Jonathan Hickman, Nick Dragotta, Frank Martin
East of West is one of the weirdest series I’m reading. This isn’t a bad thing. It’s an alternate history sci-fi western set in a world where America completely collapsed after the Civil War, starring Death, who is trying to stop the other three horsemen and their mortal pawns (The Chosen) from igniting the Apocalypse. It’s got hefty doses of Native American and other mythologies, as well as some awesome scifi stuff. (Huge, towering arcologies; hover pyramids over the Gulf of Mexico; Crow and Wolf serving as Death’s left and right hands, (Also, shapeshifting into a wolfpack/ murder of crows? Way cooler than shifting into a wolf or a crow). The story is damned tricky to explain simply, but this issue features an awesome battle with Wolf, Crow, and Death on one side and Wolf’s shape-shifting father on the other. Death’s son (who is possibly the Beast of the Apocalypse) actually starts getting some character development. It also has the other three horsemen being creepy as fuck, as usual. (They were reborn into the bodies of children after Death betrayed them. Very, very creepy children.) My one real complaint about the series? You have Death, War, Famine… and Conquest. Seriously? I’m sick of this. What the hell is wrong with just having the classic four horsemen? Nope, you always have to replace Pestilence, Famine, or both with some watered-down version of War.

Deadpool #25

Marvel Comics
Brian Posehn, Gerry Duggan, Mike Hawthorne, Jordie Bellaire
This issue wraps up the “Deadpool vs. Shield” storyline, as well as tying up a bunch of threads from the “Dead Presidents” storyline. The semi-cathartic fight between Crossbones and Deadpool is pretty fun, if a bit long, and the bit with the garbage truck was great. Most of the laughs I had in this issue were towards the back, especially Deadpool dealing with the TSA on his way to his vacation. (Naked Deadpool twirling his leopard-print man-thong at the horrified TSA agents? Priceless.)

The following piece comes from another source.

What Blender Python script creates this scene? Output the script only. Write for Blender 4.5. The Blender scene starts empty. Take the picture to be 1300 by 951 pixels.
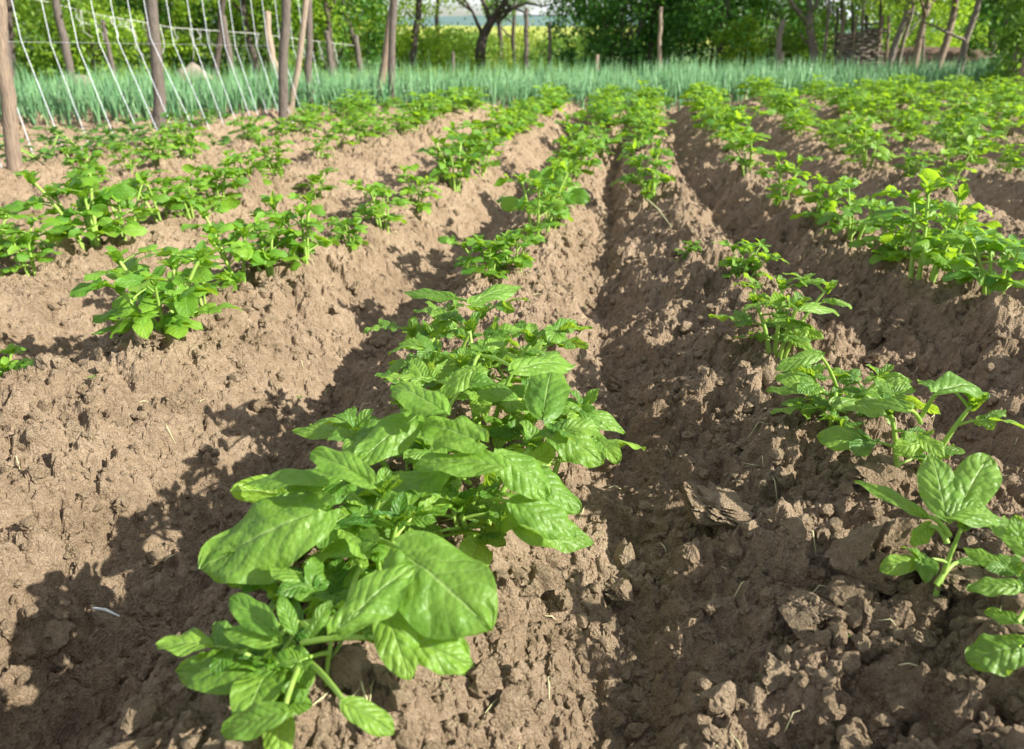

Federal Bureau of Physics #8

Simon Oliver, Robbi Rodriguez
This series is a bit of a slow burner, though it’s starting to pick up a bit. This issue doesn’t rely on a weird physics anomaly to drive things forward, but actually has some good character development for a change. (It still has fun with the anomalies, though). The art is still its consistently weird self. This issue/storyline has a pretty well developed, believable transgendered character, which is still a pretty new thing in comics. Otherwise, the only other transgendered character I can think of is Batgirl’s roommate. (Which, if you haven’t read anything by Gail Simone, DO.) The twist in this issue caught me by surprise, which is nice. I’ve gotten pretty good at spotting that sort of thing.

Manifest Destiny #5

Chris Dingess, Matthew Roberts, Owen Gieni
I love Manifest Destiny. This madcap fantasy take on Lewis and Clark is a hell of a lot of fun to read. They’re finally taking the fight back to the plant zombies, which are as creepy as ever. The drama between the members of the expedition takes a backseat this issue to the main action, though it will definitely be back soon enough. Lewis’ journal entries remain a great way to narrate, and Clark is as badass as ever. My only real complaints are that Sacagawea is still not getting played up to her full potential, especially after all the build-up we’ve had in that direction, and that York is getting almost no screentime. York was Clark’s manservant (slave) in real life, and ended up being one of the most important members of the expedition. He was especially useful in negotiations with various tribes, since they trusted him more than the white men in the expedition. I think he showed up in two panels this issue? With any luck, we’ll see more of both characters later. At least Seaman (Seriously, that was his name) the Newfoundland dog is getting plenty of appearances, if mainly in the background.

Hawkeye #17

Marvel Comics
Matt Fraction, Chris Eliopoulos, David Aja, Jordie Bellaire
So… this is a holiday special. Published in March. Set during the events of Hawkeye #6. Which came out about a year ago. Don’t get me wrong, this is by far my favorite Marvel series right now, but it’s been doing some weird scheduling stuff lately. Also, only two pages of this issue actually feature Clint Barton or any other Hawkeye characters. The rest of the comic is an episode of a children’s cartoon (Winter Friends) Clint is watching with his neighbor’s (adorable) kids. It’s about a group of superheroes who defend winter holidays from evil. (Yaldog, Rama-In-Pajamas, Santalope, Samantha Hain, Kwanzaagator, and Menorable (Seriously, it’s a kitten with a menorah crown.) And then, two pages into the cartoon, they’re taken captive, leaving it up to their completely powerless dog Steve to save the day. The art in this section reminds me of a cross between Archie and Peanuts, but it goes surprisingly well with David Aja’s art. Trust me, it just gets weirder from there. What makes this issue especially (Weird? Frustrating? Infuriating? Awesome?) is that last issue ended with Clint and his brother lying on the ground shot and bleeding. Hmm. Well, now I’m just hoping for a Mystery Science Fiction Theater treatment of the in-comic show Dog Cops featuring Hawkeye, Spiderman, and Wolverine.
Edit: I guess I should just say that the art is pretty similar to Calvin and Hobbes.

Also, Vertigo: Everyone else features nice cover images of their comics on their sites, I have to go hunting for your covers, and half the time I end up having to use textless or small versions anyhow. WHY DON’T YOU LOVE ME AND MY THREE OR FOUR READERS? WHY?